Taiwan, whose per capita GDP rose above the middle-income-nation label of US$10,000 in 1992, has seen the figure reach US$24,230, but now faces a potential high-income trap, they said.
Nevertheless, there is a consensus that Taiwan needs to move from resource-driven growth to growth based on high productivity and innovation. The nation’s economy must also make room for the development of value-added industries, while businesses need to shed the mentality of relying on low personnel costs.
Therefore, one might be suspicious of the government’s ability to address employment and income inequality if the economy slows, but no one would be against innovation at all, as the success of Taiwan Semiconductor Manufacturing Co (TSMC), for instance, is built upon its manufacturing expertise plus constant innovation, increasing research and development spending, as well as high value-added services over the past 30 years.
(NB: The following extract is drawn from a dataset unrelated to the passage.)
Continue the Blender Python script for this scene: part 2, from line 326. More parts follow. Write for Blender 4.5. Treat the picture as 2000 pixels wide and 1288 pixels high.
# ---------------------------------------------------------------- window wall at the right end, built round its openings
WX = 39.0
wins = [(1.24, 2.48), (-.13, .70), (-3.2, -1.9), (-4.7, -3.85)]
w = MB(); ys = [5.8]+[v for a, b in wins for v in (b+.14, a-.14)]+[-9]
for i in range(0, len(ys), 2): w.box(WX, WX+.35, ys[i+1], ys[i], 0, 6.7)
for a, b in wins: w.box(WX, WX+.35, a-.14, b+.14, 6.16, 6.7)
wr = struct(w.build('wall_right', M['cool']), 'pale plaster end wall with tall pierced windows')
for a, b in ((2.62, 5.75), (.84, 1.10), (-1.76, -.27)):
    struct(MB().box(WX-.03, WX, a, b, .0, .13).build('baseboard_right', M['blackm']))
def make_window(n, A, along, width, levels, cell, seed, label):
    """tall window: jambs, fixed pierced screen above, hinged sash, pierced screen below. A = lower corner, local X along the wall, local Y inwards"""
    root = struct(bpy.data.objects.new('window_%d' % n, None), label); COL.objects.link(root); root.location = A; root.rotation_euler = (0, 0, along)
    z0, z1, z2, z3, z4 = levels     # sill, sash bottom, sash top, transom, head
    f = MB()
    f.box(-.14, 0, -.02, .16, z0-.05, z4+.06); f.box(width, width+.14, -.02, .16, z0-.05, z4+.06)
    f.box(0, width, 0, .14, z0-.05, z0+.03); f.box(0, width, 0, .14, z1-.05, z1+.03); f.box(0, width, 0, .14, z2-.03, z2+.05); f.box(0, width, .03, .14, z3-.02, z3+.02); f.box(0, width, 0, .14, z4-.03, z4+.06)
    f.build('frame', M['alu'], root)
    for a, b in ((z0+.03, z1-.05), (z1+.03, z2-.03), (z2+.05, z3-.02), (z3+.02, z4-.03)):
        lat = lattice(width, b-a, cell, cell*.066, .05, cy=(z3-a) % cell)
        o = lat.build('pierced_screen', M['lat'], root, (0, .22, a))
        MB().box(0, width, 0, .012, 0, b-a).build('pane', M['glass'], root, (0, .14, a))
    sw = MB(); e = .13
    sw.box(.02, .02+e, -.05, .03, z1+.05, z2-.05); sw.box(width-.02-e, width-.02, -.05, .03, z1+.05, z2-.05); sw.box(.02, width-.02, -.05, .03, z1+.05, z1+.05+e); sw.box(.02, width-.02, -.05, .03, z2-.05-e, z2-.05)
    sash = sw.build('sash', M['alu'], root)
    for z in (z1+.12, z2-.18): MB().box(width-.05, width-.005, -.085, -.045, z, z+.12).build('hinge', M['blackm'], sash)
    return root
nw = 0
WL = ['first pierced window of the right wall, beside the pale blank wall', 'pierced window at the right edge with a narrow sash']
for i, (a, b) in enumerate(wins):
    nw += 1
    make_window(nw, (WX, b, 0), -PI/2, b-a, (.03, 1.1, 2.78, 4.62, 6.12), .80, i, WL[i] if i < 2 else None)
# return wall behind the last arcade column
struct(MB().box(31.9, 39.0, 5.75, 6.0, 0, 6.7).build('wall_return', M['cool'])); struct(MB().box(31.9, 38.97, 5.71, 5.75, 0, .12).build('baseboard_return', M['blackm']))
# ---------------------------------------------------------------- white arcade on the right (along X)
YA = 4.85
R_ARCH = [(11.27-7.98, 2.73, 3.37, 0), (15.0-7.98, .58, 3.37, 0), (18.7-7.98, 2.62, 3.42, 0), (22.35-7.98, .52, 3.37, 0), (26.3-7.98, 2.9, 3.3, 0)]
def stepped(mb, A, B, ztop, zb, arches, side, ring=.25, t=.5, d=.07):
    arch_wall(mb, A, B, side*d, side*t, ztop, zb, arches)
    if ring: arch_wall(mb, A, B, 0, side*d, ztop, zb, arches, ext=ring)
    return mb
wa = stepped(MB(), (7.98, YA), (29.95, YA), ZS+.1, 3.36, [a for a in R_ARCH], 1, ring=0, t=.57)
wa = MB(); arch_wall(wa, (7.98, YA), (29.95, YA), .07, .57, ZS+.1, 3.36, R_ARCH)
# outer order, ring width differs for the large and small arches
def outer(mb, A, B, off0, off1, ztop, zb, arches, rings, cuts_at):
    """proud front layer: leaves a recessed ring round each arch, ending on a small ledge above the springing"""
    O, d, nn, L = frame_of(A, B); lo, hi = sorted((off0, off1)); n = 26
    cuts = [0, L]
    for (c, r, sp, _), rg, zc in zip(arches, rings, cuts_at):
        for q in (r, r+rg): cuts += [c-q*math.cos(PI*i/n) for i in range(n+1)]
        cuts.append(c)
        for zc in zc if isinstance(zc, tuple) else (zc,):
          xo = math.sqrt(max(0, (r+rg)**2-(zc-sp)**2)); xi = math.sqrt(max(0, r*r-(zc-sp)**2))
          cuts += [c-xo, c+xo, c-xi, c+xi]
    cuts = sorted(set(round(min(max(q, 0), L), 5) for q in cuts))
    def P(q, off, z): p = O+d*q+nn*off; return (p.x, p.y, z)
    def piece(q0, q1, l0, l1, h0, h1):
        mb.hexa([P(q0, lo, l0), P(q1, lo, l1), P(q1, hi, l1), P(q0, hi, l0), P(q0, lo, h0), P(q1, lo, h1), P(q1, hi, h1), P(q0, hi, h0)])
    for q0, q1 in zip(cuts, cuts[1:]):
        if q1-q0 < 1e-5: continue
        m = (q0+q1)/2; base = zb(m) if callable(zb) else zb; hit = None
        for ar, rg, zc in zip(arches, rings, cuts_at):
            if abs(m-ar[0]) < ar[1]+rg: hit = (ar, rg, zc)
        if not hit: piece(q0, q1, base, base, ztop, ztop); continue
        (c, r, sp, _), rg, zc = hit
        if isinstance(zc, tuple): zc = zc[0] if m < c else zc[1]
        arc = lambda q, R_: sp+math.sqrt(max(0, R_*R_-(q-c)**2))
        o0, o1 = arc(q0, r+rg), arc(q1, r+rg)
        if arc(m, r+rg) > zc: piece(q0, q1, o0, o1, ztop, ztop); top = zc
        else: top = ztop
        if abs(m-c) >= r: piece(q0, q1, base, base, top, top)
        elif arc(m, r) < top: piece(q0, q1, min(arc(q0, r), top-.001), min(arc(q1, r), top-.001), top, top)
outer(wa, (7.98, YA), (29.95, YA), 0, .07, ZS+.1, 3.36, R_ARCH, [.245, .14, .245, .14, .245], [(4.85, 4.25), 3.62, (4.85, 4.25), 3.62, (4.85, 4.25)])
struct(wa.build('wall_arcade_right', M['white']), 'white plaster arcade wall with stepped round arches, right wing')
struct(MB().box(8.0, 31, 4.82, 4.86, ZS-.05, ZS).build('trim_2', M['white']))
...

TSMC is a rare example of a local company having developed admirably over the past 30 years and contributing greatly to the nation’s economy, so the government should be more ambitious and work harder to nurture a few more TSMCs in other segments of the economy — which, according to Academia Sinica, would require the government to implement favorable policies to encourage integration and strategic alliances, to ease bottlenecks in industrial upgrading and recruitment, and to help emerging industries gain access to capital and navigate the regulatory framework.
Admittedly, Taiwan will get stuck at some point and stop making progress toward a higher status. If there is anything in the institute’s report deserving our attention, it is that Taiwan is entering a phase in which businesses must have a new mentality of what sustainability and balanced growth looks like.
The strategies that raise a nation from low-income levels to middle-income status are different from the strategies that would allow it to take the next step to achieve high-income status. Following this line of thinking, it demands strong capability, vision and courage from policymakers to make such a transition possible.